Windows phones are dead


Microsoft has finally given up on Windows Phone. The company’s mobile platform has been floundering for several years, and the announcement came via Joe Belfiore, who confirmed the decision came down to a shortage of apps.

“Of course we'll continue to support the platform... bug fixes, security updates, etc. But building new features/ [hardware] aren't the focus,” he wrote. “We have tried VERY HARD to [incentivise] app devs. Paid money... wrote apps for them... but volume of users is too low for most companies to invest.”

A crippling shortage of popular apps has always been Windows Phone’s biggest problem, and Microsoft never managed to address it. The software’s user interface was vastly different to those of Android and iOS, and widely praised, as were many of the handsets Nokia built for the platform. That said, Microsoft will continue rolling out security updates to keep them protected.

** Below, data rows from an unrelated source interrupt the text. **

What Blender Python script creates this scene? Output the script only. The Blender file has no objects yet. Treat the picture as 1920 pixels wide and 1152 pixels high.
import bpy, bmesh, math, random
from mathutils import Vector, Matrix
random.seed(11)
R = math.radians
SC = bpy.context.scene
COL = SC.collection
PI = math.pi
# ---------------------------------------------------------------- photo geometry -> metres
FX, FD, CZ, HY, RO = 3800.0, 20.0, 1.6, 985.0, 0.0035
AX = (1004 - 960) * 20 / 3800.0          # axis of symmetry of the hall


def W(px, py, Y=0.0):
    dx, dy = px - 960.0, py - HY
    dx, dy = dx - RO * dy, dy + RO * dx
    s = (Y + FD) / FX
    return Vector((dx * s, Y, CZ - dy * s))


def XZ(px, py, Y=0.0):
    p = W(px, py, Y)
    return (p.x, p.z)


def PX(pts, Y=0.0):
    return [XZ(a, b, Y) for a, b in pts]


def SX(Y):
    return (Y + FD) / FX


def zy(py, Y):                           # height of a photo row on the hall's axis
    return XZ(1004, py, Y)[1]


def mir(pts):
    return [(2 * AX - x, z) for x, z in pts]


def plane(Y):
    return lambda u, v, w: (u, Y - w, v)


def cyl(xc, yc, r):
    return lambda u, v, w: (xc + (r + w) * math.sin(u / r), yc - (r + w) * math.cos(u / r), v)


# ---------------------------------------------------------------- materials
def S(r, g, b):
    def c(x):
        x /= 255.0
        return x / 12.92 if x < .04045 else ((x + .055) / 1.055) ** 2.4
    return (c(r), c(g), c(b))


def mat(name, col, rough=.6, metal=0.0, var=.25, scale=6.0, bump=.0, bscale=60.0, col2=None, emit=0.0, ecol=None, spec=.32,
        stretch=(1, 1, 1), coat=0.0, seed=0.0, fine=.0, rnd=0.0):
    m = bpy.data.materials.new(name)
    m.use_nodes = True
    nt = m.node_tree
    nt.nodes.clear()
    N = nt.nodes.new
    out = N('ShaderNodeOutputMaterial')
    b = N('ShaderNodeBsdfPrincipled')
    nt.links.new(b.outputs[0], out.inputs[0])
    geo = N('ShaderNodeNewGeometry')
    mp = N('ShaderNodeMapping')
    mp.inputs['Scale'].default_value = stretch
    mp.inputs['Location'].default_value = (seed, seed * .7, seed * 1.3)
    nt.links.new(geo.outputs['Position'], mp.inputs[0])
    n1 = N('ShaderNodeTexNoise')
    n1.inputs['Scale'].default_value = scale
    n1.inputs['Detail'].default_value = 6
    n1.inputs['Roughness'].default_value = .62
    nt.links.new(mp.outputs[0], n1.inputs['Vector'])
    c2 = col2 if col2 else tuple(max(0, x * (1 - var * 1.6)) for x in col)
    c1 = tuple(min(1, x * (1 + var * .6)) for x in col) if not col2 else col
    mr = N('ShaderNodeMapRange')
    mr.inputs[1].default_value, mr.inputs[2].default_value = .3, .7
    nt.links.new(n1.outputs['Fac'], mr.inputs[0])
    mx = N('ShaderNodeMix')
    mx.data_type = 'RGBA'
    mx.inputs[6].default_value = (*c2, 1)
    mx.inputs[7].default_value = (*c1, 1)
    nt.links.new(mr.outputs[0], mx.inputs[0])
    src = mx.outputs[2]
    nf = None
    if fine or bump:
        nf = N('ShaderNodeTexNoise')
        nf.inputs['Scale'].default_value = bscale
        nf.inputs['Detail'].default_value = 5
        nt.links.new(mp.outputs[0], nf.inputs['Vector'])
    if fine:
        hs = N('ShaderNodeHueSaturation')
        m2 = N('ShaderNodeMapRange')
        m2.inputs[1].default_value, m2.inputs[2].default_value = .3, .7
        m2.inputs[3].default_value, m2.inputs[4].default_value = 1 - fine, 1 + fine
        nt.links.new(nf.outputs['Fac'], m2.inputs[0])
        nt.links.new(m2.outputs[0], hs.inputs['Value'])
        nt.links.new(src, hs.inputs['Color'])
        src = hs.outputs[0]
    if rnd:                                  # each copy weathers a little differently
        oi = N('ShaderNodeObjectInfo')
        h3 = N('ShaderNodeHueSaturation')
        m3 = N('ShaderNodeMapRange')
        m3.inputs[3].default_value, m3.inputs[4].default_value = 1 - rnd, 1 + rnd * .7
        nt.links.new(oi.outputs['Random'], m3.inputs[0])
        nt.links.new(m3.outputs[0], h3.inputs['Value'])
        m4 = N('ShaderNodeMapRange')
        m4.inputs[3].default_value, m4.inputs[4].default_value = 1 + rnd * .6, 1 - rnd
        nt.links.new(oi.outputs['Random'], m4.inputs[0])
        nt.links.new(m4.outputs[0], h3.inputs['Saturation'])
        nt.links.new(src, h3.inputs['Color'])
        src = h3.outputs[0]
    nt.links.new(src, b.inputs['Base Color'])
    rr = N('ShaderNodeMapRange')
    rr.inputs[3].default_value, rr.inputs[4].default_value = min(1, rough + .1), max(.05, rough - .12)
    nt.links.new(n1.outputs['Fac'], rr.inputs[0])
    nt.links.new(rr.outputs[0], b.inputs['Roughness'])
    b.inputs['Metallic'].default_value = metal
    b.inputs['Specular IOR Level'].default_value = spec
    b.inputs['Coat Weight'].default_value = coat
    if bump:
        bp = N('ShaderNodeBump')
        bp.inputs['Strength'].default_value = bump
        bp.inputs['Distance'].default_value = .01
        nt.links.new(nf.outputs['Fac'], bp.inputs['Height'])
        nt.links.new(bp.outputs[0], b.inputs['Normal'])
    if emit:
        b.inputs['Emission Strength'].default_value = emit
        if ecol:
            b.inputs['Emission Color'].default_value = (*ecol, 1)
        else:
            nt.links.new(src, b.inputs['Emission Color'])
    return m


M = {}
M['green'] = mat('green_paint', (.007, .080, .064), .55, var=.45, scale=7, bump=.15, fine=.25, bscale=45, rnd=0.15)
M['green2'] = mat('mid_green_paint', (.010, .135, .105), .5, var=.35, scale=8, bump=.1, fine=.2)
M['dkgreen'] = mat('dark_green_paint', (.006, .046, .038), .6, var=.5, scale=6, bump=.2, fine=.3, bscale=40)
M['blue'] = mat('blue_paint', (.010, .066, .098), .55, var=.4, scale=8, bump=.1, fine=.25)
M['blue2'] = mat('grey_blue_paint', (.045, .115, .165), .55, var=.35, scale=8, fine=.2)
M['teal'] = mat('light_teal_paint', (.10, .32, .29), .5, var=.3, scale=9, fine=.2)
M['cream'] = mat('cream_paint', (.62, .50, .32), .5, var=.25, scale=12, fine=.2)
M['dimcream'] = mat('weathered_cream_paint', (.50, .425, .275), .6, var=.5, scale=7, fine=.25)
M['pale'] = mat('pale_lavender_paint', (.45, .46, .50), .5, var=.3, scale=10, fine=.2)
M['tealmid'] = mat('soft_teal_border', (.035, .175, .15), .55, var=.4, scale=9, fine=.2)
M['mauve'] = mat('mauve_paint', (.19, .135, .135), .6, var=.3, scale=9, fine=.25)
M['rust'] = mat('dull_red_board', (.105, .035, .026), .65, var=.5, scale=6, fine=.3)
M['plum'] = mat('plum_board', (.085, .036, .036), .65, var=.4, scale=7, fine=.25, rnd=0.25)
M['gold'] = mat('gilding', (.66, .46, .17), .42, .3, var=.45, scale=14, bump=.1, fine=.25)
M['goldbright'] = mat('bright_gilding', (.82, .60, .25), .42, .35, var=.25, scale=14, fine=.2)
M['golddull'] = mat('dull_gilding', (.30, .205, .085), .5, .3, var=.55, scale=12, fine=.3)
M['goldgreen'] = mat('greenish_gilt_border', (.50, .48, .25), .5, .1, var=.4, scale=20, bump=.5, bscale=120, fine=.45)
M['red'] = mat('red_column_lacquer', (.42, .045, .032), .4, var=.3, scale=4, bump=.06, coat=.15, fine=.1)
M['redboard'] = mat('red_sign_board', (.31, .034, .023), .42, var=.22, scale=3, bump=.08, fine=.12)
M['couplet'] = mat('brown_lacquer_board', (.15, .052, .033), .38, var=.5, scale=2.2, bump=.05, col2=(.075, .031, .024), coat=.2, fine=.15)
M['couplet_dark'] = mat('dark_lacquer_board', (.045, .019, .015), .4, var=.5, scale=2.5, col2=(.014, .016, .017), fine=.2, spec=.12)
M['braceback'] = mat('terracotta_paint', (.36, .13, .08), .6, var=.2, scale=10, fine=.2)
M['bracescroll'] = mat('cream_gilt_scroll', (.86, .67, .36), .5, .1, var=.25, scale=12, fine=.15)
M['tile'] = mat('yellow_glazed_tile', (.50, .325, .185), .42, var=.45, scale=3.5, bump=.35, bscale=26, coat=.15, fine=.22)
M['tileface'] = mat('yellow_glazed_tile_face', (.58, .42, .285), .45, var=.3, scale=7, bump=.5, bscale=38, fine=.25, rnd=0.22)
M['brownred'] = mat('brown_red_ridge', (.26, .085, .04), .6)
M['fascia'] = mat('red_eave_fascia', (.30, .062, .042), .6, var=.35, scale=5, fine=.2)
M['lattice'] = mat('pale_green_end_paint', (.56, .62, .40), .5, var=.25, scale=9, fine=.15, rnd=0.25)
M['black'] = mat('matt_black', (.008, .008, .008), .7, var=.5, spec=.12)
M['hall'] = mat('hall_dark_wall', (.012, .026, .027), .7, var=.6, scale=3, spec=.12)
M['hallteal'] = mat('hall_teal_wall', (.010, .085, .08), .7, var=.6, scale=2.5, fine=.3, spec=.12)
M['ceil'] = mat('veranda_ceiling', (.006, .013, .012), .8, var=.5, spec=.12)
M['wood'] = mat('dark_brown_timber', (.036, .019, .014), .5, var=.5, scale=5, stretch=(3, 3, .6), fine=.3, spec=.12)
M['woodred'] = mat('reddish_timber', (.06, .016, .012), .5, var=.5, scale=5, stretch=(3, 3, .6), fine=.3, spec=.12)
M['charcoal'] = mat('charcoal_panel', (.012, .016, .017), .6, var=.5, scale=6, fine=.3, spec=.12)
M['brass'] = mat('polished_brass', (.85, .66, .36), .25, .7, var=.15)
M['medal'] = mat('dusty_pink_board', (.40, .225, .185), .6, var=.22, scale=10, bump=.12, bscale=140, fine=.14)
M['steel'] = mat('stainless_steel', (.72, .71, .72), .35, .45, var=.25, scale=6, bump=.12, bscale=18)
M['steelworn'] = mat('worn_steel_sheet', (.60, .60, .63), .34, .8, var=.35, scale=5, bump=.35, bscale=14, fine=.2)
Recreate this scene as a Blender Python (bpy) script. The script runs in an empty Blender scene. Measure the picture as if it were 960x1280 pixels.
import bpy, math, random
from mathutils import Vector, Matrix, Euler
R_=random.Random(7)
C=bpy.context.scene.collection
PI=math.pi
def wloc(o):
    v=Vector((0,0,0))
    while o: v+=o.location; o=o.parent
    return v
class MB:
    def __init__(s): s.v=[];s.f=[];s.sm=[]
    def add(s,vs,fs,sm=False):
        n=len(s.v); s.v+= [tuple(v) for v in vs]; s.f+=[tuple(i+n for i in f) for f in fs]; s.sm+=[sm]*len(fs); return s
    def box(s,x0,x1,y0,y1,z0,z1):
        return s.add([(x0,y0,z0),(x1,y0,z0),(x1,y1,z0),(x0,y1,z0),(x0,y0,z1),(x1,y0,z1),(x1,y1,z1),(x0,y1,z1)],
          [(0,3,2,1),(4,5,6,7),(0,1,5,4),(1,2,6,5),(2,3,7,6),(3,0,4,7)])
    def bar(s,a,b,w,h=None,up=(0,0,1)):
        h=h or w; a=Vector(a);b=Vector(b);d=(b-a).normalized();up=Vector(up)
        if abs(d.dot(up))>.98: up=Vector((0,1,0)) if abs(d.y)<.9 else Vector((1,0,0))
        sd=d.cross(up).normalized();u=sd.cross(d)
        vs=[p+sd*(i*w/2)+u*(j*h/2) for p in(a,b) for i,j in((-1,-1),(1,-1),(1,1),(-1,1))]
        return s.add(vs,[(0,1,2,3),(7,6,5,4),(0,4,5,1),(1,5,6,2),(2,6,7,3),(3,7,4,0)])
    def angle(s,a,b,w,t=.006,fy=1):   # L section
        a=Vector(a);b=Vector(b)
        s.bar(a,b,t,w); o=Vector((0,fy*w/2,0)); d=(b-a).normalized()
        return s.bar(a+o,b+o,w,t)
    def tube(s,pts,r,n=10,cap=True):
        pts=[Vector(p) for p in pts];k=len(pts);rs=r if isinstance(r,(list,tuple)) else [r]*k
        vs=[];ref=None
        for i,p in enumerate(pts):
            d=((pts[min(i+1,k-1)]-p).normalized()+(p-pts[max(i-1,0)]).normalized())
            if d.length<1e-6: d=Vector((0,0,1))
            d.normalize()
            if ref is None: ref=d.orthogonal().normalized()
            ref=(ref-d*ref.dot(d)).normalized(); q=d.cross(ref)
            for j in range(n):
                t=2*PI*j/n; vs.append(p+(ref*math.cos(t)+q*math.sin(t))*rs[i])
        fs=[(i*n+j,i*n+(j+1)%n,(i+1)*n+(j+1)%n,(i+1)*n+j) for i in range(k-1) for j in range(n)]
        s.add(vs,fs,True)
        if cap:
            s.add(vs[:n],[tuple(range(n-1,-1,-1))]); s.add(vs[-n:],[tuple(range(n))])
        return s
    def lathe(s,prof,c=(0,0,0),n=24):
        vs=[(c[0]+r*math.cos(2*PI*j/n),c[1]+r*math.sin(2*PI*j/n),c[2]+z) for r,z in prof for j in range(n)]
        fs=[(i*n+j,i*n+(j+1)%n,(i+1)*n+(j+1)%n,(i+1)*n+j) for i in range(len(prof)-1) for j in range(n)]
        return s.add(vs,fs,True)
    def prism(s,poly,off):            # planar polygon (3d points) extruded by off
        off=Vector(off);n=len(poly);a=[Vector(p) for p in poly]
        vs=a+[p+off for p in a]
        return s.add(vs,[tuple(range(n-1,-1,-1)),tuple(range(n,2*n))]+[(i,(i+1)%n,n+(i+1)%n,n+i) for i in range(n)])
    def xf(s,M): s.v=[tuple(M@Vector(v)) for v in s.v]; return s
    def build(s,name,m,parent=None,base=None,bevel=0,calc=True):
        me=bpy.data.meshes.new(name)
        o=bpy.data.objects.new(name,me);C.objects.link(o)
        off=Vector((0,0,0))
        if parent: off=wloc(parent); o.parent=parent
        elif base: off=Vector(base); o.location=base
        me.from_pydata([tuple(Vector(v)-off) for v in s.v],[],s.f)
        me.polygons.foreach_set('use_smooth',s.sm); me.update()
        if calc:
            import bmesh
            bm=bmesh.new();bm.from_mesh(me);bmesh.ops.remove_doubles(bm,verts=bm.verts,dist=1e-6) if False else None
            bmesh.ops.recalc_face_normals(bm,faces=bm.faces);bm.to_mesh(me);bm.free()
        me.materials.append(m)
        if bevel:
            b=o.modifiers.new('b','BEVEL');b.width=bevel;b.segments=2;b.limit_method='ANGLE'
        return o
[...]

Free access to Wikipedia for Afghans

People in Afghanistan are set for greater access to the internet and free information, thanks to a new partnership between a local telecommunications company and the Wikimedia Foundation.

Roshan Communications and the internet giant recently announced that all of the company’s customers would be able to access the Wikipedia website through their phones – without being charged for data usage – for the next 12 months.

The initiative, called Wikipedia Zero, is due to launch later this month. It will be a fully functional version of the website, meaning users will have access to all content, search and editing functions.

The Wikimedia Foundation is the non-profit organisation that runs Wikipedia and funds dozens of other open-source and other free knowledge projects.

These headphones can translate languages in real time

Google has built a pair of headphones that can translate foreign languages in real time. The Pixel Buds both translate and enable you to speak in foreign languages, and worked incredibly impressively in a demo at Google’s launch event, enabling an English speaker to hold a smooth conversation with a Swedish speaker. “It’s like you’ve got your own personal translator with you everywhere you go,” says Google.

The wireless earphones will support 40 languages when they come out next month. They'll be available in Just Black, Clearly White and Kinda Blue colour schemes, just like the Pixel 2.

They can play music too, and feature a wireless touchpad on the right earbud, which you can swipe to adjust volume, fast-forward or rewind, and play and pause audio.